Dans son ouvrage « Bienvenue en incertitude », Philippe Silberzahn montre les limites des différents exercices de projection dans le futur : l’approche par scénarios, les méthodes d’extrapolation, les lois physiques ou l’induction à partir d’événements passés échouent à apporter des prévisions fiables en environnement incertain et complexe.
Sommes-nous pour autant condamnés à avancer en aveugles ? Non, c’est le recours à l’art, là où des méthodes scientifiques trouvent leurs limites, qui présente une piste intéressante à explorer. Notre créativité est peut-être un de nos meilleurs atouts pour nous aider à imaginer le monde à venir !
« Futurs possibles : l’apport artistique
Des exercices beaucoup plus intéressants en matière de « futurs possibles » sont à trouver dans la littérature. Les utopistes, comme Thomas More, et avant lui Platon, ont essayé d’imaginer ce qu’ils voyaient comme la cité idéale. La littérature a également imaginé des futurs dystopiques, c’est-à-dire contraires de l’utopie (d’ailleurs, l’utopie des uns est souvent la dystopie des autres).

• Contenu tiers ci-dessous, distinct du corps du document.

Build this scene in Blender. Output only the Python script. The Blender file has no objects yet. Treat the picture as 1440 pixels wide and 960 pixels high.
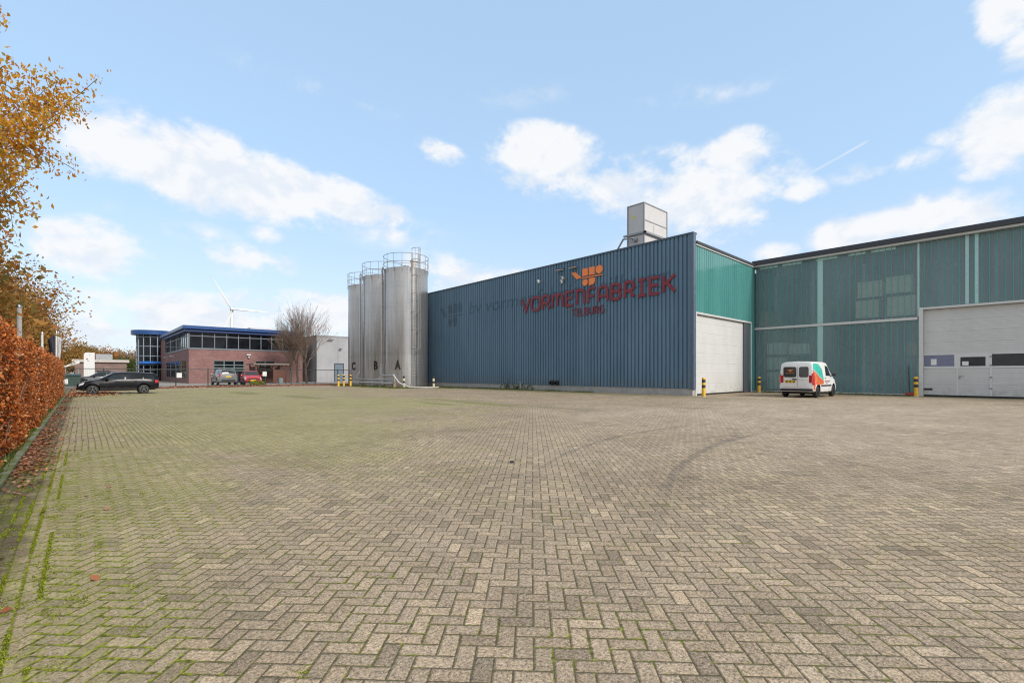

Dans le Meilleur des mondes, écrit par Aldous Huxley et publié en 1932, les bébés sont fabriqués en usine, les hommes prennent chaque matin une pilule qui les rend heureux, ils sont séparés en cinq castes bien distinctes et conditionnés pour être fiers de celle à laquelle ils appartiennent, et se déplacent en voiture volante. 1984, écrit par George Orwell et publié en 1949, anticipe un futur où les hommes sont surveillés 24 heures sur 24 par un État dictatorial omniprésent sous le visage de Big Brother (Grand Frère »).[1] Dans Minority Report, de Philip K. Dick, la police dispose d’un moyen de prédire les crimes et d’agir avant qu’ils ne soient commis. Les ouvrages de Jules Verne, Ray Bradbury, James Ballard et Isaac Asimov, parmi tant d’autres, sont également très riches dans leur exploration des sentiments humains et des futurs possibles et, même pour certains qui sont parfois anciens, ils résonnent parfois étrangement avec l’actualité. D’une manière générale, la science-fiction (d’ailleurs appelée également fort à propos littérature d’anticipation) offre une source extrêmement riche pour imaginer des futurs possibles.[2] Fin 2019, l’Armée française a ainsi lancé un programme appelé « Red Team » qui fait appel à des auteurs et scénariste de science-fiction pour imaginer les potentiels conflits à l’horizon 2030-2060.
La science-fiction n’est pas utile parce qu’elle serait prédictive, mais parce qu’elle nous fait jouer avec notre point de vue sur le monde. Elle crée un espace pour pouvoir remettre en question nos hypothèses et nos modèles mentaux.
La bande dessinée[3] et les jeux vidéo[4] sont aussi des outils puissants d’exploration d’univers futurs utopiques ou dystopiques grâce à une très grande créativité. (…)
Finalement, la richesse, l’audace, la qualité et la diversité des différents genres artistiques qui imaginent des futurs possibles font que, pour comprendre le présent et penser l’avenir, il vaut souvent mieux lire un livre, visiter une expo avant-gardiste ou regarder un film de science-fiction que lire le rapport d’un éminent futurologue. De même, les artistes sont souvent beaucoup plus capables de « capturer » leur époque que les sociologues, et donc mieux à même de sentir où elle peut aller, et pour comprendre l’Afghanistan, il vaut sans doute mieux lire Rudyard Kipling qu’un rapport de la CIA. »
Si vous avez besoin d’un prétexte pour aller voir une exposition avant-gardiste ou lire une bande dessinée futuriste, vous pourrez dire que vous êtes en plein exercice de prospective !
[1] La valeur de 1984 et sa capacité d’anticipation sont attestés par le fait que les ventes du roman aux États-Unis ont atteint des sommets en 2013, lorsqu’a été révélé l’ampleur du programme de surveillance électronique opéré par la NSA. À bien des égard, la fiction orwellienne a été rattrapée par la réalité.
[2] Voir l’article de Yannick Rumpala : « La science-fiction, outil précieux pour imaginer les futurs de la démocratie », Usbek & Rica, 11 février 2017.
[3] L’auteur a une faiblesse particulière pour une bande dessinée remarquable intitulée Les Mange-Bitume de Jacques Lob et José Bielsa parue en 1974. Elle décrit un avenir dans lequel les hommes sont devenus nomades, passant leur vie dans des voitures autonomes qui roulent en permanence. Ça se termine mal.
[4] « Quand le jeu vidéo met en scène la dystopie urbaine », Usbek & Rica, 12 avril 2017.